(Records with scene code)

-- BEGIN --

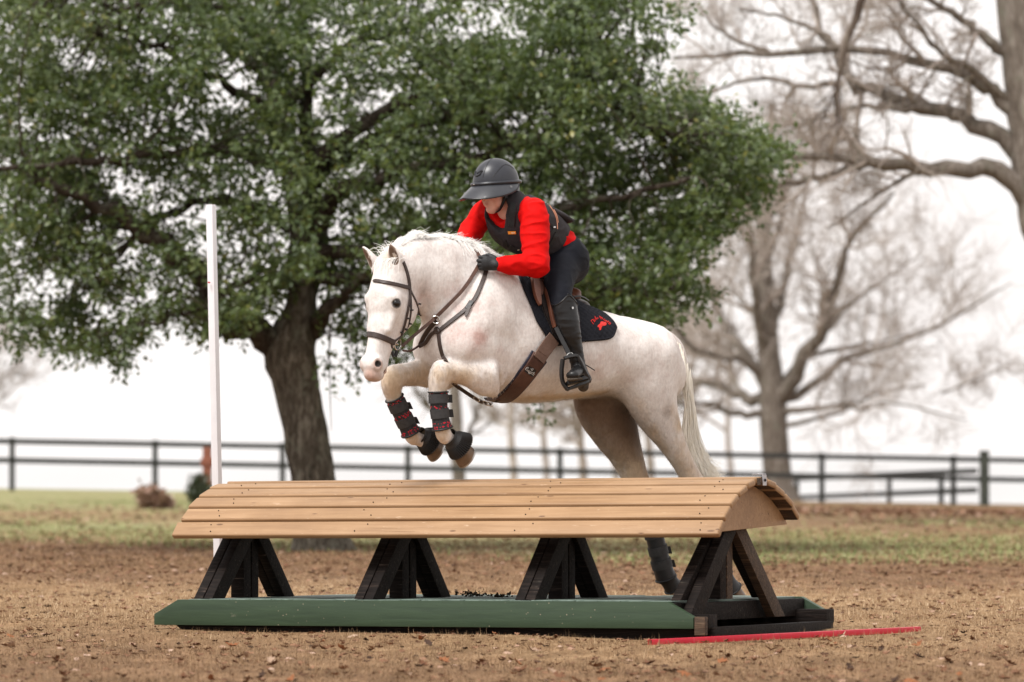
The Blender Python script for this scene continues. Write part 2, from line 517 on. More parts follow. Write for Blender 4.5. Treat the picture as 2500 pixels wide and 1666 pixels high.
def mat_leaf(nm, stops, tr=0.35):
    m = Nodes(nm)
    a = m.attr('tint').outputs['Fac']
    c = m.ramp(a, stops)
    m.fin(c, 0.36, spec=0.6)
    t = m.n('ShaderNodeBsdfTranslucent', {'Color': m.mix(0.5, c, (0.16, 0.22, 0.035))})
    mx_ = m.n('ShaderNodeMixShader', {0: tr})
    m.t.links.new(m.b.outputs[0], mx_.inputs[1]); m.t.links.new(t.outputs[0], mx_.inputs[2])
    m.t.links.new(mx_.outputs[0], m.out.inputs['Surface'])
    return m.m

def limb_path(px, Y0, Y1, n=14, jit=0.0, r=None):
    """limb traced through photo pixels while its depth runs from Y0 to Y1"""
    C = crom(np.array(px, float), n); out = []
    for i, (x, y) in enumerate(C):
        out.append(tuple(at(x, y, Y0 + (Y1 - Y0) * (i / (n - 1)) ** 1.2)))
    P = np.array(out)
    if jit and r is not None: P[1:-1] += r.normal(0, jit, (n - 2, 3))
    return P

class Tubes:
    """thousands of tapered twigs, vectorised"""
    def __init__(s): s.V, s.F, s.k = [], [], 0
    def add(s, P, rad, sides=4):
        P = np.asarray(P, float); n = len(P)
        T = np.gradient(P, axis=0); T /= np.linalg.norm(T, axis=1)[:, None] + 1e-12
        ref = np.array([0.31, 0.87, 0.38]); A = np.cross(T, ref); A /= np.linalg.norm(A, axis=1)[:, None] + 1e-12
        B = np.cross(T, A); ang = np.arange(sides) * 2 * np.pi / sides
        V = P[:, None] + np.asarray(rad, float)[:, None, None] * (np.cos(ang)[None, :, None] * A[:, None] + np.sin(ang)[None, :, None] * B[:, None])
        i = np.arange(n - 1)[:, None] * sides; j = np.arange(sides)[None, :]; k = (j + 1) % sides
        F = np.stack([i + j, i + k, i + sides + k, i + sides + j], -1).reshape(-1, 4) + s.k
        s.V.append(V.reshape(-1, 3)); s.F.append(F); s.k += n * sides
    def build(s, name, mat, root, kind=None):
        o = part_np(name, np.vstack(s.V), np.vstack(s.F), mat, root)
        if kind: o['kind'] = kind
        return o

def in_poly(x, y, poly):
    c = np.zeros(len(x), bool); j = len(poly) - 1
    for i in range(len(poly)):
        xi, yi = poly[i]; xj, yj = poly[j]
        c ^= ((yi > y) != (yj > y)) & (x < (xj - xi) * (y - yi) / (yj - yi + 1e-12) + xi)
        j = i
    return c

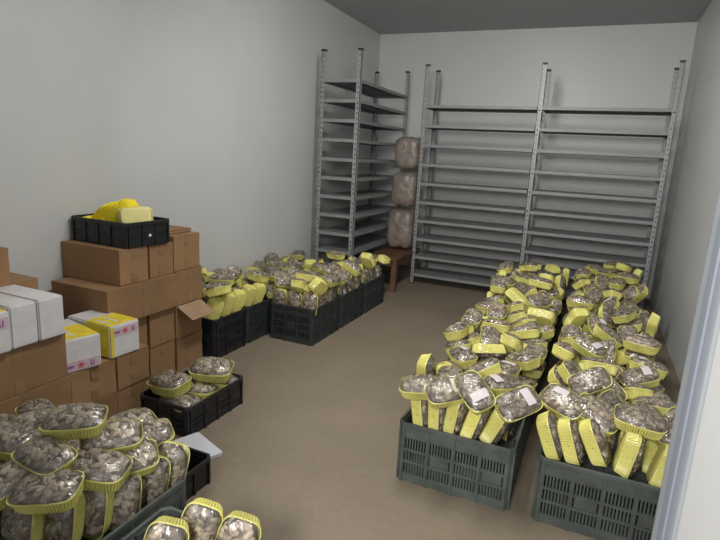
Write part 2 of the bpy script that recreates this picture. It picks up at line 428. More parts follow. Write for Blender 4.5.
M['doorw'] = simple('white door sheet', (.56, .56, .55), .4, var=.02, scale=3)
M['doortrim'] = simple('blue grey door profile', (.265, .285, .31), .35, var=.05, scale=3)
M['label'] = simple('white label paper', (.60, .54, .55), .45, var=.08, scale=60)
M['tagm'] = simple('white tag', (.8, .8, .8), .5)
# mushrooms: every cap its own shade, gills and bruises from noise
m, nt, b = newmat('oyster mushrooms')
g = nt.nodes.new('ShaderNodeNewGeometry'); oi = nt.nodes.new('ShaderNodeObjectInfo')
base = ramp(nt, g.outputs['Random Per Island'], [(0, (.15, .115, .10)), (.25, (.33, .28, .22)), (.5, (.50, .44, .34)), (.75, (.23, .19, .175)), (1, (.62, .57, .48))])
nz = N(nt, 'ShaderNodeTexNoise'); nz.inputs['Scale'].default_value = 70; nz.inputs['Detail'].default_value = 4
nt.links.new(coords(nt), nz.inputs['Vector'])
v = ramp(nt, nz.outputs['Fac'], [(.32, (.50, .46, .47)), (.62, (1.15, 1.12, 1.08))])
mx = nt.nodes.new('ShaderNodeMix'); mx.data_type = 'RGBA'; mx.blend_type = 'MULTIPLY'; mx.inputs[0].default_value = 1
nt.links.new(base, mx.inputs[6]); nt.links.new(v, mx.inputs[7])
hs = nt.nodes.new('ShaderNodeHueSaturation'); mr = nt.nodes.new('ShaderNodeMapRange'); mr.inputs['To Min'].default_value = .8; mr.inputs['To Max'].default_value = 1.2
nt.links.new(oi.outputs['Random'], mr.inputs['Value']); nt.links.new(mr.outputs[0], hs.inputs['Value']); nt.links.new(mx.outputs[2], hs.inputs['Color'])
nt.links.new(hs.outputs[0], b.inputs['Base Color']); b.inputs['Roughness'].default_value = .55
bump(nt, b, nz.outputs['Fac'], .5, .004); M['mush'] = m
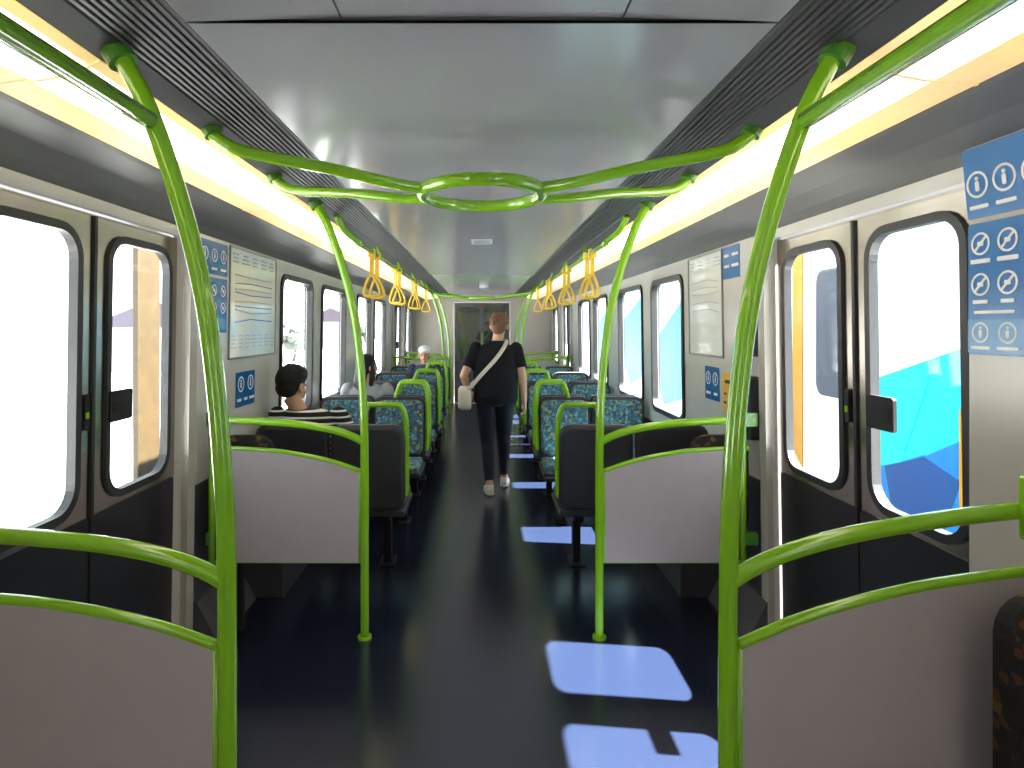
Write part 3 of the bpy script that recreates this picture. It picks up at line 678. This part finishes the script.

-- END --

→ **What to work on**
Give the entries again without a single change, but with no pictures.

→ **Written reply**
The Blender Python script for this scene continues. Write part 2, from line 517 on. More parts follow. Write for Blender 4.5. Treat the picture as 2500 pixels wide and 1666 pixels high.
def mat_leaf(nm, stops, tr=0.35):
    m = Nodes(nm)
    a = m.attr('tint').outputs['Fac']
    c = m.ramp(a, stops)
    m.fin(c, 0.36, spec=0.6)
    t = m.n('ShaderNodeBsdfTranslucent', {'Color': m.mix(0.5, c, (0.16, 0.22, 0.035))})
    mx_ = m.n('ShaderNodeMixShader', {0: tr})
    m.t.links.new(m.b.outputs[0], mx_.inputs[1]); m.t.links.new(t.outputs[0], mx_.inputs[2])
    m.t.links.new(mx_.outputs[0], m.out.inputs['Surface'])
    return m.m

def limb_path(px, Y0, Y1, n=14, jit=0.0, r=None):
    """limb traced through photo pixels while its depth runs from Y0 to Y1"""
    C = crom(np.array(px, float), n); out = []
    for i, (x, y) in enumerate(C):
        out.append(tuple(at(x, y, Y0 + (Y1 - Y0) * (i / (n - 1)) ** 1.2)))
    P = np.array(out)
    if jit and r is not None: P[1:-1] += r.normal(0, jit, (n - 2, 3))
    return P

class Tubes:
    """thousands of tapered twigs, vectorised"""
    def __init__(s): s.V, s.F, s.k = [], [], 0
    def add(s, P, rad, sides=4):
        P = np.asarray(P, float); n = len(P)
        T = np.gradient(P, axis=0); T /= np.linalg.norm(T, axis=1)[:, None] + 1e-12
        ref = np.array([0.31, 0.87, 0.38]); A = np.cross(T, ref); A /= np.linalg.norm(A, axis=1)[:, None] + 1e-12
        B = np.cross(T, A); ang = np.arange(sides) * 2 * np.pi / sides
        V = P[:, None] + np.asarray(rad, float)[:, None, None] * (np.cos(ang)[None, :, None] * A[:, None] + np.sin(ang)[None, :, None] * B[:, None])
        i = np.arange(n - 1)[:, None] * sides; j = np.arange(sides)[None, :]; k = (j + 1) % sides
        F = np.stack([i + j, i + k, i + sides + k, i + sides + j], -1).reshape(-1, 4) + s.k
        s.V.append(V.reshape(-1, 3)); s.F.append(F); s.k += n * sides
    def build(s, name, mat, root, kind=None):
        o = part_np(name, np.vstack(s.V), np.vstack(s.F), mat, root)
        if kind: o['kind'] = kind
        return o

def in_poly(x, y, poly):
    c = np.zeros(len(x), bool); j = len(poly) - 1
    for i in range(len(poly)):
        xi, yi = poly[i]; xj, yj = poly[j]
        c ^= ((yi > y) != (yj > y)) & (x < (xj - xi) * (y - yi) / (yj - yi + 1e-12) + xi)
        j = i
    return c

Write part 2 of the bpy script that recreates this picture. It picks up at line 428. More parts follow. Write for Blender 4.5.
M['doorw'] = simple('white door sheet', (.56, .56, .55), .4, var=.02, scale=3)
M['doortrim'] = simple('blue grey door profile', (.265, .285, .31), .35, var=.05, scale=3)
M['label'] = simple('white label paper', (.60, .54, .55), .45, var=.08, scale=60)
M['tagm'] = simple('white tag', (.8, .8, .8), .5)
# mushrooms: every cap its own shade, gills and bruises from noise
m, nt, b = newmat('oyster mushrooms')
g = nt.nodes.new('ShaderNodeNewGeometry'); oi = nt.nodes.new('ShaderNodeObjectInfo')
base = ramp(nt, g.outputs['Random Per Island'], [(0, (.15, .115, .10)), (.25, (.33, .28, .22)), (.5, (.50, .44, .34)), (.75, (.23, .19, .175)), (1, (.62, .57, .48))])
nz = N(nt, 'ShaderNodeTexNoise'); nz.inputs['Scale'].default_value = 70; nz.inputs['Detail'].default_value = 4
nt.links.new(coords(nt), nz.inputs['Vector'])
v = ramp(nt, nz.outputs['Fac'], [(.32, (.50, .46, .47)), (.62, (1.15, 1.12, 1.08))])
mx = nt.nodes.new('ShaderNodeMix'); mx.data_type = 'RGBA'; mx.blend_type = 'MULTIPLY'; mx.inputs[0].default_value = 1
nt.links.new(base, mx.inputs[6]); nt.links.new(v, mx.inputs[7])
hs = nt.nodes.new('ShaderNodeHueSaturation'); mr = nt.nodes.new('ShaderNodeMapRange'); mr.inputs['To Min'].default_value = .8; mr.inputs['To Max'].default_value = 1.2
nt.links.new(oi.outputs['Random'], mr.inputs['Value']); nt.links.new(mr.outputs[0], hs.inputs['Value']); nt.links.new(mx.outputs[2], hs.inputs['Color'])
nt.links.new(hs.outputs[0], b.inputs['Base Color']); b.inputs['Roughness'].default_value = .55
bump(nt, b, nz.outputs['Fac'], .5, .004); M['mush'] = m
Write part 3 of the bpy script that recreates this picture. It picks up at line 678. This part finishes the script.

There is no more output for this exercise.